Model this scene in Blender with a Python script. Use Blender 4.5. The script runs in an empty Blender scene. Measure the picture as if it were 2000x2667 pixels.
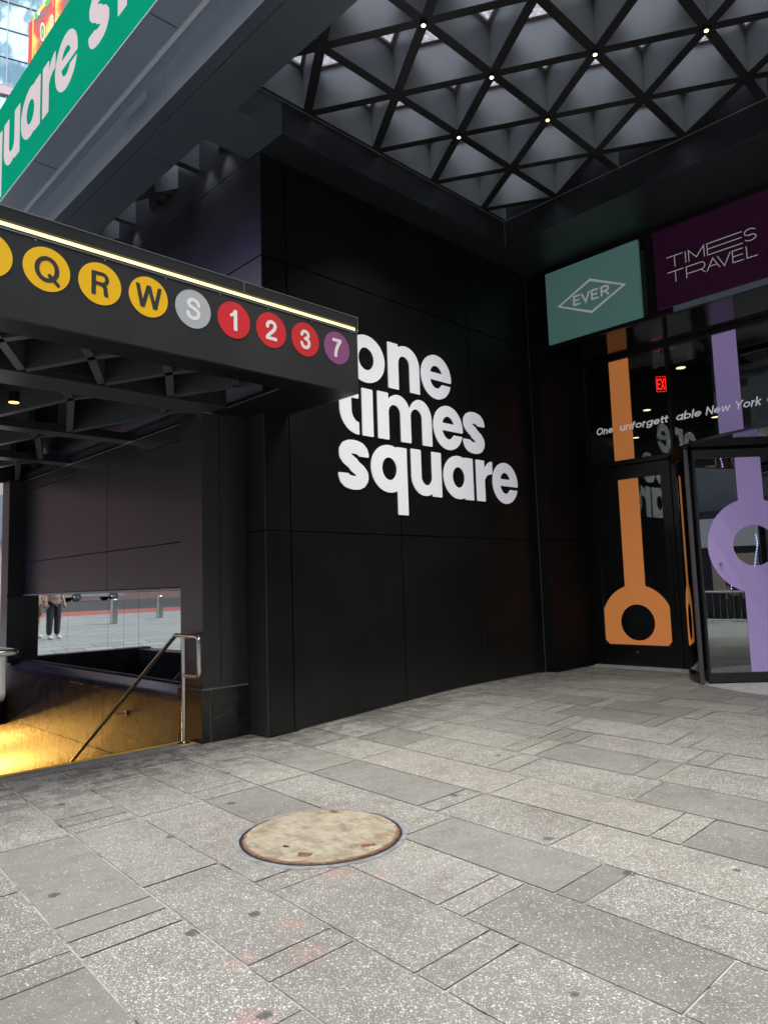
import bpy, bmesh, math, random
import numpy as np
from mathutils import Vector, Matrix
random.seed(7)
S = bpy.context.scene
COL = S.collection
R = math.radians

# ------------------------------------------------------------------ camera
cam_d = bpy.data.cameras.new("camera"); cam = bpy.data.objects.new("camera", cam_d); COL.objects.link(cam)
S.camera = cam
cam_d.sensor_fit = 'VERTICAL'; cam_d.sensor_height = 36.0; cam_d.lens = 25.215
cam_d.clip_start = 0.05; cam_d.clip_end = 2000
rt = Vector((0.7181, -0.6953, -0.0316)).normalized()
fw = Vector((0.6944, 0.7124, 0.1021)).normalized()
up = rt.cross(fw).normalized(); rt = fw.cross(up).normalized()
M = Matrix((rt, up, -fw)).transposed().to_4x4(); M.translation = (0, 0, 1.55)
cam.matrix_world = M

# ------------------------------------------------------------------ world, sun, exposure
SUN_EL, SUN_AZ = 58.0, 205.0        # azimuth of the sun, degrees counter-clockwise from +X
w = bpy.data.worlds.new("World"); S.world = w; w.use_nodes = True
nt = w.node_tree; nt.nodes.clear()
sky = nt.nodes.new('ShaderNodeTexSky'); sky.sky_type = 'NISHITA'; sky.sun_disc = False
sky.sun_elevation = R(SUN_EL); sky.sun_rotation = R(90 - SUN_AZ); sky.air_density = 1.4; sky.dust_density = 3.0
hsv = nt.nodes.new('ShaderNodeHueSaturation'); hsv.inputs['Saturation'].default_value = 0.55
bg = nt.nodes.new('ShaderNodeBackground'); bg.inputs['Strength'].default_value = 0.15
wo = nt.nodes.new('ShaderNodeOutputWorld')
nt.links.new(sky.outputs[0], hsv.inputs['Color']); nt.links.new(hsv.outputs[0], bg.inputs[0]); nt.links.new(bg.outputs[0], wo.inputs[0])
sd = bpy.data.lights.new("sun", 'SUN'); sd.energy = 1.5; sd.angle = R(25); sd.color = (1, .96, .9)
sun = bpy.data.objects.new("sun", sd); COL.objects.link(sun)
dv = Vector((math.cos(R(SUN_AZ)) * math.cos(R(SUN_EL)), math.sin(R(SUN_AZ)) * math.cos(R(SUN_EL)), math.sin(R(SUN_EL))))
sun.rotation_euler = dv.to_track_quat('Z', 'Y').to_euler()
S.view_settings.view_transform = 'Standard'; S.view_settings.look = 'None'
S.view_settings.exposure = 1.35; S.view_settings.gamma = 1.0
S.cycles.max_bounces = 10; S.cycles.transparent_max_bounces = 16
S.cycles.sample_clamp_indirect = 6

# ------------------------------------------------------------------ materials
def mat(name, col=(.5, .5, .5), rough=.5, metal=0.0, spec=.5, em=None, es=0.0, coat=0.0):
    m = bpy.data.materials.new(name); m.use_nodes = True
    b = m.node_tree.nodes['Principled BSDF']
    b.inputs['Base Color'].default_value = (*col, 1); b.inputs['Roughness'].default_value = rough
    b.inputs['Metallic'].default_value = metal; b.inputs['Specular IOR Level'].default_value = spec
    b.inputs['Coat Weight'].default_value = coat; b.inputs['Coat Roughness'].default_value = .08
    if em: b.inputs['Emission Color'].default_value = (*em, 1); b.inputs['Emission Strength'].default_value = es
    return m
def N(m, t, **k):
    n = m.node_tree.nodes.new(t)
    for a, v in k.items():
        if a in n.inputs: n.inputs[a].default_value = v
        else: setattr(n, a, v)
    return n
def L(m, a, b): m.node_tree.links.new(a, b)
def bs(m): return m.node_tree.nodes['Principled BSDF']
def ramp(m, fac, stops):
    r = N(m, 'ShaderNodeValToRGB'); e = r.color_ramp.elements
    while len(e) < len(stops): e.new(.5)
    for i, (p, c) in enumerate(stops):
        e[i].position = p; e[i].color = (*c, 1) if len(c) == 3 else c
    L(m, fac, r.inputs[0]); return r.outputs[0]
def geo_pos(m): return N(m, 'ShaderNodeNewGeometry').outputs['Position']
def noise(m, vec, scale, detail=3, rough=.5):
    n = N(m, 'ShaderNodeTexNoise', Scale=scale, Detail=detail, Roughness=rough); L(m, vec, n.inputs['Vector']); return n.outputs['Fac']
def mix(m, fac, a, b, mode='MIX'):
    n = N(m, 'ShaderNodeMix', data_type='RGBA', blend_type=mode)
    for sock, v in ((n.inputs[0], fac), (n.inputs[6], a), (n.inputs[7], b)):
        if hasattr(v, 'links'): L(m, v, sock)
        elif isinstance(v, (int, float)): sock.default_value = v
        else: sock.default_value = (*v, 1)
    return n.outputs[2]
def math_(m, op, a, b=None, c=None):
    n = N(m, 'ShaderNodeMath', operation=op)
    for i, v in enumerate((a, b, c)):
        if v is None: continue
        if hasattr(v, 'links'): L(m, v, n.inputs[i])
        else: n.inputs[i].default_value = v
    return n.outputs[0]
def scalev(m, vec, s):
    n = N(m, 'ShaderNodeMapping'); L(m, vec, n.inputs[0]); n.inputs['Scale'].default_value = s; return n.outputs[0]

def painted(name, c1, c2, r0, r1, metal=0.0, spec=.5, streak=True):
    m = mat(name, c1, r0, metal, spec); p = geo_pos(m)
    n1 = noise(m, p, 1.3, 5, .6); n2 = noise(m, scalev(m, p, (9, 9, .7)), 1.0, 4, .6)
    L(m, ramp(m, n1, [(.35, c1), (.7, c2)]), bs(m).inputs['Base Color'])
    mx = math_(m, 'ADD', math_(m, 'MULTIPLY', n1, .8), math_(m, 'MULTIPLY', n2, .2))
    rr = N(m, 'ShaderNodeMapRange'); L(m, mx, rr.inputs[0])
    rr.inputs[1].default_value = .2; rr.inputs[2].default_value = .8; rr.inputs[3].default_value = r0; rr.inputs[4].default_value = r1
    L(m, rr.outputs[0], bs(m).inputs['Roughness'])
    bp = N(m, 'ShaderNodeBump', Strength=.02, Distance=.02); L(m, noise(m, p, 1.1, 2), bp.inputs['Height']); L(m, bp.outputs[0], bs(m).inputs['Normal'])
    return m
M_BLACK = painted('black_panel', (.0050, .0056, .0062), (.0078, .0085, .0092), .34, .48, 0, .22)
_p = geo_pos(M_BLACK); _b = bs(M_BLACK); _c = _b.inputs['Base Color'].links[0].from_socket
_v = N(M_BLACK, 'ShaderNodeTexVoronoi', Scale=3.1); L(M_BLACK, _p, _v.inputs['Vector'])
_k = math_(M_BLACK, 'MULTIPLY', math_(M_BLACK, 'LESS_THAN', _v.outputs['Distance'], .012), .6)
_c = mix(M_BLACK, _k, _c, (.25, .25, .25)); _z = N(M_BLACK, 'ShaderNodeSeparateXYZ'); L(M_BLACK, _p, _z.inputs[0])
_d = N(M_BLACK, 'ShaderNodeMapRange'); L(M_BLACK, _z.outputs[2], _d.inputs[0]); _d.inputs[1].default_value = .75; _d.inputs[2].default_value = .05
_k = math_(M_BLACK, 'MULTIPLY', math_(M_BLACK, 'MULTIPLY', _d.outputs[0], noise(M_BLACK, scalev(M_BLACK, _p, (6, 6, 1.2)), 1.4, 6, .7)), .09)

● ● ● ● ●

## PROBLEM DESCRIPTION
Exclude the pictures, and transcribe all of the material exactly.

## SOLUTION TO THIS EXERCISE
Model this scene in Blender with a Python script. Use Blender 4.5. The script runs in an empty Blender scene. Measure the picture as if it were 2000x2667 pixels.
import bpy, bmesh, math, random
import numpy as np
from mathutils import Vector, Matrix
random.seed(7)
S = bpy.context.scene
COL = S.collection
R = math.radians

# ------------------------------------------------------------------ camera
cam_d = bpy.data.cameras.new("camera"); cam = bpy.data.objects.new("camera", cam_d); COL.objects.link(cam)
S.camera = cam
cam_d.sensor_fit = 'VERTICAL'; cam_d.sensor_height = 36.0; cam_d.lens = 25.215
cam_d.clip_start = 0.05; cam_d.clip_end = 2000
rt = Vector((0.7181, -0.6953, -0.0316)).normalized()
fw = Vector((0.6944, 0.7124, 0.1021)).normalized()
up = rt.cross(fw).normalized(); rt = fw.cross(up).normalized()
M = Matrix((rt, up, -fw)).transposed().to_4x4(); M.translation = (0, 0, 1.55)
cam.matrix_world = M

# ------------------------------------------------------------------ world, sun, exposure
SUN_EL, SUN_AZ = 58.0, 205.0        # azimuth of the sun, degrees counter-clockwise from +X
w = bpy.data.worlds.new("World"); S.world = w; w.use_nodes = True
nt = w.node_tree; nt.nodes.clear()
sky = nt.nodes.new('ShaderNodeTexSky'); sky.sky_type = 'NISHITA'; sky.sun_disc = False
sky.sun_elevation = R(SUN_EL); sky.sun_rotation = R(90 - SUN_AZ); sky.air_density = 1.4; sky.dust_density = 3.0
hsv = nt.nodes.new('ShaderNodeHueSaturation'); hsv.inputs['Saturation'].default_value = 0.55
bg = nt.nodes.new('ShaderNodeBackground'); bg.inputs['Strength'].default_value = 0.15
wo = nt.nodes.new('ShaderNodeOutputWorld')
nt.links.new(sky.outputs[0], hsv.inputs['Color']); nt.links.new(hsv.outputs[0], bg.inputs[0]); nt.links.new(bg.outputs[0], wo.inputs[0])
sd = bpy.data.lights.new("sun", 'SUN'); sd.energy = 1.5; sd.angle = R(25); sd.color = (1, .96, .9)
sun = bpy.data.objects.new("sun", sd); COL.objects.link(sun)
dv = Vector((math.cos(R(SUN_AZ)) * math.cos(R(SUN_EL)), math.sin(R(SUN_AZ)) * math.cos(R(SUN_EL)), math.sin(R(SUN_EL))))
sun.rotation_euler = dv.to_track_quat('Z', 'Y').to_euler()
S.view_settings.view_transform = 'Standard'; S.view_settings.look = 'None'
S.view_settings.exposure = 1.35; S.view_settings.gamma = 1.0
S.cycles.max_bounces = 10; S.cycles.transparent_max_bounces = 16
S.cycles.sample_clamp_indirect = 6

# ------------------------------------------------------------------ materials
def mat(name, col=(.5, .5, .5), rough=.5, metal=0.0, spec=.5, em=None, es=0.0, coat=0.0):
    m = bpy.data.materials.new(name); m.use_nodes = True
    b = m.node_tree.nodes['Principled BSDF']
    b.inputs['Base Color'].default_value = (*col, 1); b.inputs['Roughness'].default_value = rough
    b.inputs['Metallic'].default_value = metal; b.inputs['Specular IOR Level'].default_value = spec
    b.inputs['Coat Weight'].default_value = coat; b.inputs['Coat Roughness'].default_value = .08
    if em: b.inputs['Emission Color'].default_value = (*em, 1); b.inputs['Emission Strength'].default_value = es
    return m
def N(m, t, **k):
    n = m.node_tree.nodes.new(t)
    for a, v in k.items():
        if a in n.inputs: n.inputs[a].default_value = v
        else: setattr(n, a, v)
    return n
def L(m, a, b): m.node_tree.links.new(a, b)
def bs(m): return m.node_tree.nodes['Principled BSDF']
def ramp(m, fac, stops):
    r = N(m, 'ShaderNodeValToRGB'); e = r.color_ramp.elements
    while len(e) < len(stops): e.new(.5)
    for i, (p, c) in enumerate(stops):
        e[i].position = p; e[i].color = (*c, 1) if len(c) == 3 else c
    L(m, fac, r.inputs[0]); return r.outputs[0]
def geo_pos(m): return N(m, 'ShaderNodeNewGeometry').outputs['Position']
def noise(m, vec, scale, detail=3, rough=.5):
    n = N(m, 'ShaderNodeTexNoise', Scale=scale, Detail=detail, Roughness=rough); L(m, vec, n.inputs['Vector']); return n.outputs['Fac']
def mix(m, fac, a, b, mode='MIX'):
    n = N(m, 'ShaderNodeMix', data_type='RGBA', blend_type=mode)
    for sock, v in ((n.inputs[0], fac), (n.inputs[6], a), (n.inputs[7], b)):
        if hasattr(v, 'links'): L(m, v, sock)
        elif isinstance(v, (int, float)): sock.default_value = v
        else: sock.default_value = (*v, 1)
    return n.outputs[2]
def math_(m, op, a, b=None, c=None):
    n = N(m, 'ShaderNodeMath', operation=op)
    for i, v in enumerate((a, b, c)):
        if v is None: continue
        if hasattr(v, 'links'): L(m, v, n.inputs[i])
        else: n.inputs[i].default_value = v
    return n.outputs[0]
def scalev(m, vec, s):
    n = N(m, 'ShaderNodeMapping'); L(m, vec, n.inputs[0]); n.inputs['Scale'].default_value = s; return n.outputs[0]

def painted(name, c1, c2, r0, r1, metal=0.0, spec=.5, streak=True):
    m = mat(name, c1, r0, metal, spec); p = geo_pos(m)
    n1 = noise(m, p, 1.3, 5, .6); n2 = noise(m, scalev(m, p, (9, 9, .7)), 1.0, 4, .6)
    L(m, ramp(m, n1, [(.35, c1), (.7, c2)]), bs(m).inputs['Base Color'])
    mx = math_(m, 'ADD', math_(m, 'MULTIPLY', n1, .8), math_(m, 'MULTIPLY', n2, .2))
    rr = N(m, 'ShaderNodeMapRange'); L(m, mx, rr.inputs[0])
    rr.inputs[1].default_value = .2; rr.inputs[2].default_value = .8; rr.inputs[3].default_value = r0; rr.inputs[4].default_value = r1
    L(m, rr.outputs[0], bs(m).inputs['Roughness'])
    bp = N(m, 'ShaderNodeBump', Strength=.02, Distance=.02); L(m, noise(m, p, 1.1, 2), bp.inputs['Height']); L(m, bp.outputs[0], bs(m).inputs['Normal'])
    return m
M_BLACK = painted('black_panel', (.0050, .0056, .0062), (.0078, .0085, .0092), .34, .48, 0, .22)
_p = geo_pos(M_BLACK); _b = bs(M_BLACK); _c = _b.inputs['Base Color'].links[0].from_socket
_v = N(M_BLACK, 'ShaderNodeTexVoronoi', Scale=3.1); L(M_BLACK, _p, _v.inputs['Vector'])
_k = math_(M_BLACK, 'MULTIPLY', math_(M_BLACK, 'LESS_THAN', _v.outputs['Distance'], .012), .6)
_c = mix(M_BLACK, _k, _c, (.25, .25, .25)); _z = N(M_BLACK, 'ShaderNodeSeparateXYZ'); L(M_BLACK, _p, _z.inputs[0])
_d = N(M_BLACK, 'ShaderNodeMapRange'); L(M_BLACK, _z.outputs[2], _d.inputs[0]); _d.inputs[1].default_value = .75; _d.inputs[2].default_value = .05
_k = math_(M_BLACK, 'MULTIPLY', math_(M_BLACK, 'MULTIPLY', _d.outputs[0], noise(M_BLACK, scalev(M_BLACK, _p, (6, 6, 1.2)), 1.4, 6, .7)), .09)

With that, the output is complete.